マサコさん、高校演劇・春フェスを振り返る ③徳島県立城東高校『となりのトライさん!』

私の歴史の知識は残念なくらいひどい。暗記力には自信があるけれど、今も昔も世界史・日本史はほとんどわからない。一度、演劇部顧問の先生(社会)に「どうすれば歴史の諸々を覚えることができるのか」と聞き、「ストーリーとして覚えたらいいよ」とありがたいアドバイスをいただいたものの、無理だった。さて先日、人生初の中間テストを控えた女子が、寝る前に社会の暗記項目を読み上げていた。「歴史を覚えるなんて、大変よのう」と他人事として聞いていた私は、「~、~、渡来人!」という言葉に、「あ、城東のトライさんは〝渡来〟さんでもあったのか」と気づき、目が覚めた。

本作は、高床式倉庫(セットもなかなかの凝りよう。詳細は(徳島・城東高校演劇部@jotoengeki2020)を舞台に、米を管理する「管理人」や人柱の生贄から逃れてきた「生贄」、結婚相手から逃げ出した「放蕩娘」たちが織りなすドラマだ。実は幕間の時間、啓北商業のさいとぅー(齊藤光明)先生と『ラフ・ライフ』希役の木口鈴菜さんと、「(『ラフ・ライフ』作者の)新堀コウジさんはどこだ!」と探していたため、パンフレットの城東のページを見ていなかった。だから、観終わった後にこの作品が「4話形式」だということを知った。それをわかっていたら、また違う見方もできていたのかなと思う。

…などと書くと「面白くなかったと思っている」ととられそうだが、そうではなく、「かなりヤバイわ!この作品!」とずっとワクワクしていた。それは、城東の前の二つが高校を舞台にした作品だったことも影響しているが、ちょっと尖った、かつ、ゆるい大人の舞台を見ている感触があったからだ。放蕩娘のいい具合の適当さとか、いろんなことに巻かれてしまう管理人のダメっぽさとか、一人ひとりの演技がこなれている印象が強かったのもワクワクした理由の一つだ(個人的には、山菜と祭事に使う「葉」を間違えたと気付くくだりが好き)。

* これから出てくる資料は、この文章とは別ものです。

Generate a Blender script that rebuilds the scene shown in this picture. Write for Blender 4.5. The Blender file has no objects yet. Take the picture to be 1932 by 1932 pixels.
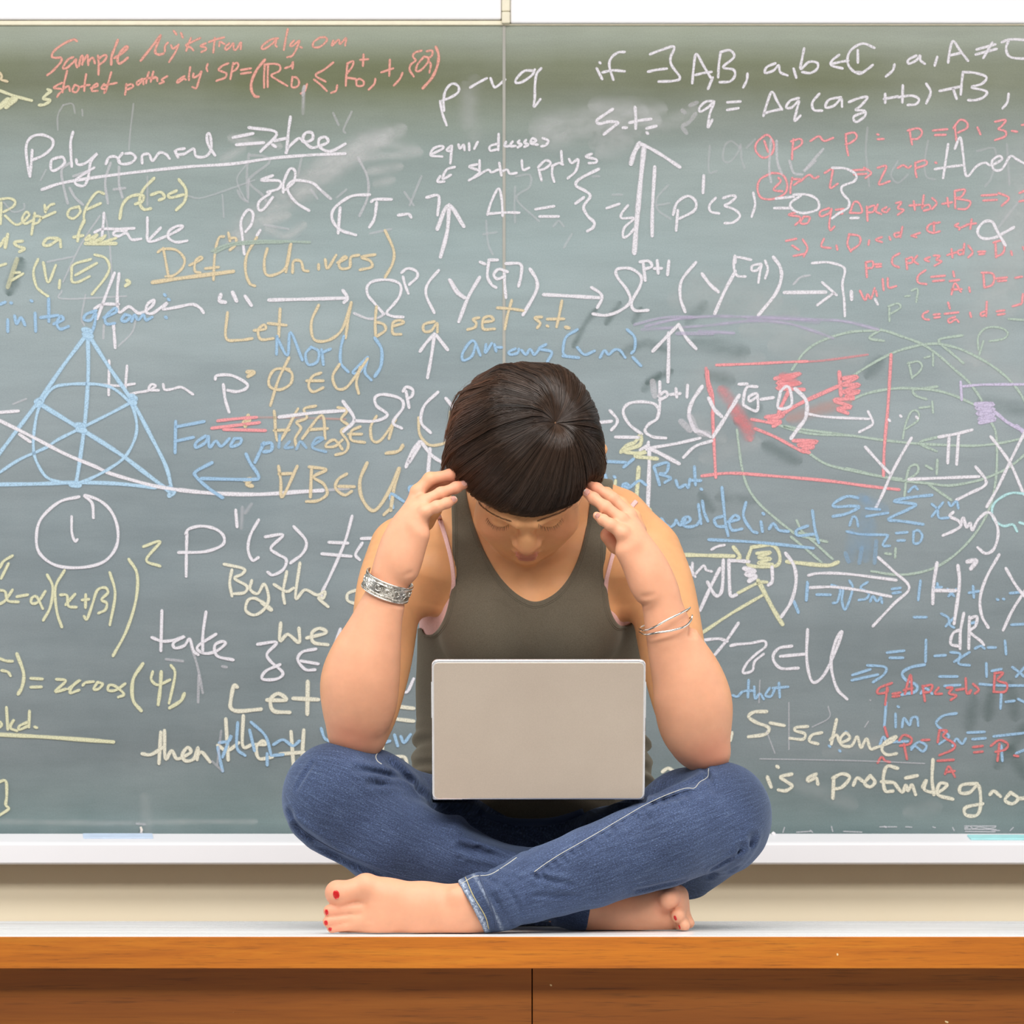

さらに、目の前で繰り広げられる「ゆるさ」の一方で、水面下では、どうあがいても回避できない事態に向けて突き進んでいる「怖さ」があるなとも感じていた。私にとってその「レイヤー」は、きっとろんどんの井上(悠介)くんがつくる作品を彷彿とさせた。

その「得体の知れない」感じも好きだが、『トライさん』を観て、政治とか人間関係とか、運命とか予言に踊らされる滑稽さとか、あれやこれやが浮かび上がってきたのも「ヤバイ」理由。単なるゆるさだけでは終わらず、観た人に小さな棘を連射して刺していくような挑戦的な作品だったと思う。

この舞台上には、古墳時代の人々とともにパーカを着た「トライ人」の音部くんがいて、場面に合わせて「いい感じの音楽」を流している(つまり音響が舞台上にいて、登場人物にちょいちょい絡まれる。しかも、言葉が通じない設定)。音部くんが流す曲の一つに、この作品を貫く女性ボーカルの曲があるのだが、私は今になってもそれが誰の曲なのかわからない。そこをもう一度確認しようと全国高等学校演劇協議会の「春フェス動画サイト(https://www.openrec.tv/user/zenkoku)」を見たが、なぜか、『トライさん!』だけがない。なぜだー!!と調べると、高校演劇についてツイートされている青谷まもみゃさん(@mmm_aoya)が、城東は「映像では見せないという方針による所かと思う」と書いていた。

よしだあきひろ先生、ぜひ、あの曲が誰の曲なのか教えてください。